Ia menduga bahwa PP tersebut lahir dari titipan kepentingan asing, tampak dari isi peraturan yang mestinya mengatur tentang kesehatan. Karena konsiderannya berasal dari Pasal 116 UU No. 36/2009 yang isinya malah mengatur tata bisnis dan pertanian.
"Lihat saja, aturannya tentang isi kemasan, standarisasi tembakau, tata niaga, diversifikasi produk, dan kegiatan promosi atau periklanan," katanya.
Menurut dia lagi, bila dilihat dari norma dasar, PP itu semestinya mengatur tentang zat adiktif.
Dalam dunia kesehatan dikenal ada tujuh jenis zat adiktif yang bersifat legal, yakni kafein, nikotin, alkohol, amphetamin, inhalant, sedative-hypnotic, dan opioids (opium).
"Namun, anehnya hanya tembakau yang diatur. Ini tendensius," kata Andrew Yuen.
Sejumlah pasal kontroversial mewarnai isi PP tembakau, seperti pengaturan bahan-bahan tambahan dalam rokok, akan merugikan industri cengkih yang menjadi komponen kretek.
Sementara itu, mengenai penetapan standarisasi tembakau, Direktur Lembaga Sampan Kalbar Fajri N.S. berpendapat bahwa tembakau lokal seperti di Temanggung memiliki kadar nikoton tinggi dan enak.

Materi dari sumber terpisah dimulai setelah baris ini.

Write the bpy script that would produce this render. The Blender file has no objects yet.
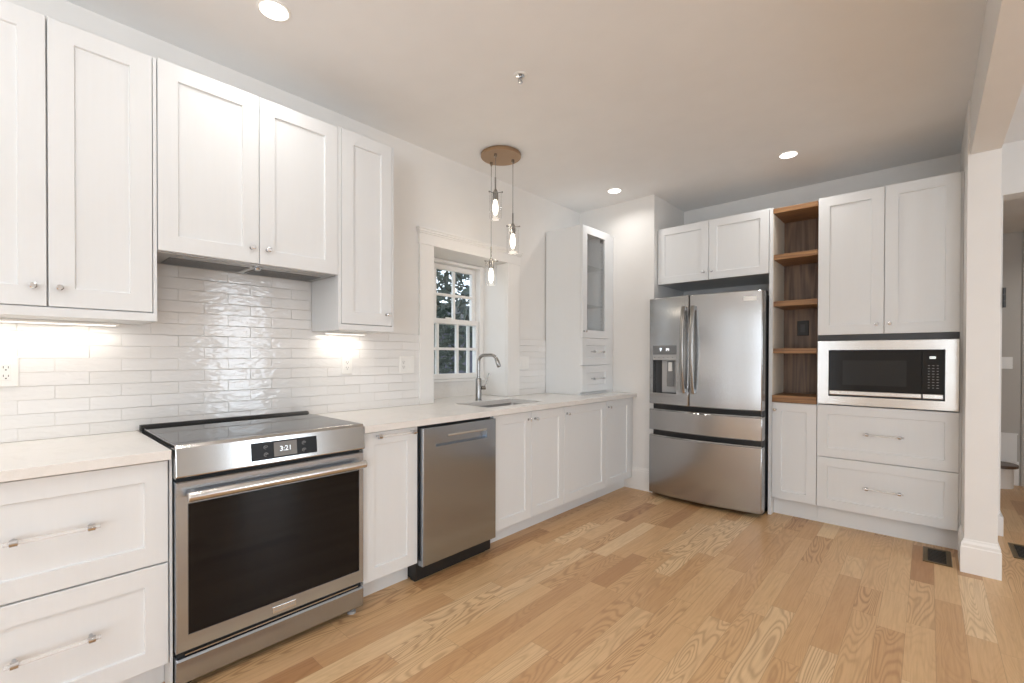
import bpy, bmesh, math, random
from mathutils import Vector, Matrix
sc = bpy.context.scene
C = sc.collection

# ------------------------------------------------------------------ camera
cam_d = bpy.data.cameras.new('camera')
cam_d.sensor_width = 36.0
cam_d.lens = 458.664 * 36.0 / 1024.0
cam_d.shift_y = 18.48 / 1024.0
cam_d.clip_start = 0.02
cam = bpy.data.objects.new('camera', cam_d)
C.objects.link(cam)
_R = Vector((0.73989491, 0.67271893, 0.00218308)); _U = Vector((-0.0067303, 0.00415731, 0.99996871))
_F = Vector((-0.6726888, 0.73988645, -0.00760357))
cam.matrix_world = Matrix(((_R.x, _U.x, -_F.x, 2.72409), (_R.y, _U.y, -_F.y, 0.07466),
                           (_R.z, _U.z, -_F.z, 1.26239), (0, 0, 0, 1)))
sc.camera = cam

# ------------------------------------------------------------------ world, view, daylight
sc.view_settings.view_transform = 'Standard'
sc.view_settings.look = 'None'
sc.view_settings.gamma = 1.0
sc.view_settings.use_curve_mapping = False
sc.view_settings.exposure = -0.35
sc.cycles.use_denoising = True
sc.cycles.max_bounces = 10
sc.cycles.diffuse_bounces = 6
sc.cycles.glossy_bounces = 5
sc.cycles.transmission_bounces = 6
sc.cycles.transparent_max_bounces = 16
sc.cycles.caustics_reflective = False
sc.cycles.caustics_refractive = False
sc.cycles.sample_clamp_indirect = 6.0

world = bpy.data.worlds.new('sky'); sc.world = world
world.use_nodes = True
wn = world.node_tree.nodes; wl = world.node_tree.links
bg = wn['Background']
bg.inputs['Color'].default_value = (0.80, 0.90, 1.0, 1)
bg.inputs['Strength'].default_value = 2.6

def area_light(name, loc, rot, sx, sy, power, color=(1, 1, 1), parent=None, spread=math.pi):
    l = bpy.data.lights.new(name, 'AREA'); l.shape = 'RECTANGLE'; l.size = sx; l.size_y = sy
    l.energy = power; l.color = color; l.spread = spread
    o = bpy.data.objects.new(name, l); C.objects.link(o); o.location = loc; o.rotation_euler = rot
    if parent: link_parent(o, parent)
    return o
PI = math.pi
DAY = (0.80, 0.90, 1.0)
# daylight through windows added in the unseen walls, some placed by reflections
RIGHT_WINDOWS = [(-1.6, -0.7), (2.38, 3.22)]          # y spans in wall x = 6.2
REAR_WINDOWS = [(0.85, 1.20), (3.4, 5.3)]               # x spans in wall y = -2.9
for a, b in RIGHT_WINDOWS:
    area_light('window_daylight', (6.24, (a + b) / 2, 1.28), (0, PI / 2, 0), 2.0, b - a - .06, 40, DAY)
for a, b in REAR_WINDOWS:
    area_light('window_daylight', ((a + b) / 2, -2.94, 1.2), (PI / 2, 0, 0), b - a - .06, 2.1, (30 if b < 3 else 50) * (b - a), DAY)

# ------------------------------------------------------------------ materials
def srgb(r, g, b):
    f = lambda c: (c / 255 / 12.92) if c / 255 <= 0.04045 else ((c / 255 + 0.055) / 1.055) ** 2.4
    return (f(r), f(g), f(b), 1)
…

"Akibat standarisasi itu, jelas akan mengarahkan pada jenis tertentu dan itu Virginia karena tembakau asal AS ini memiliki kandungan tar yang rendah," kata Fajri.
Ia menduga dampak dari adanya PP tembakau itu pasti akan mengakibatkan anjloknya harga tambakau petani di Temanggung.
Fajri menuding adanya agenda neoliberalis di balik lahirnya PP tersebut. "Aturan dibuat sesuai dengan Washington Concensus sehingga kepentingan mereka bisa aman di Indonesia," kata dia lagi.
Sementara itu, Andrew Yuen mengatakan bahwa PP Tembakau patut dicurigai sebagai upaya memberangus hak ekosob warga negara dengan dalil-dalil yang seolah-olah suci. "Demi kesehatan padahal tidak demikian," katanya.
Kerangka konspirasi itu, kata Yuen, nyata bila menyandingkan dengan beberapa aturan lainnya, seperti Perpres No. 36/2010 tentang Daftar Negatif Investasi (DNI) dan Permenkeu No. 117/PMK.011/2012 tentang Penetapan Tarif Bea Masuk ASEAN-China Free Trade Area.
Dalam DNI, Presiden mengizinkan asing mengusahakan bisnis tembakau atau rokok hingga 95 persen. Bahkan, H.M. Sampoerna diakuisisi oleh Philip Morris hingga 99 persen dan tidak ditegur pemerintah.
Aturan lain, yakni Permenkeu tentang tarif bea masuk yang mengizinkan impor cerutu, rokok, produk tembakau lainnya dengan bea masuk 0 persen."Ini bukti anomali besar yang tengah dijalankan para penguasa negeri ini. Mereka secara sadar tengah merancang membunuh Indonesia," kata dia lagi.
Lembaga Cikal Kalimantan menilai PP Tembakau tersebut cacat hukum karena bertentangan dengan norma induk dan rancu materiilnya. Lembaga ini menyarankan agar PP tersebut sebaiknya dicabut oleh Presiden.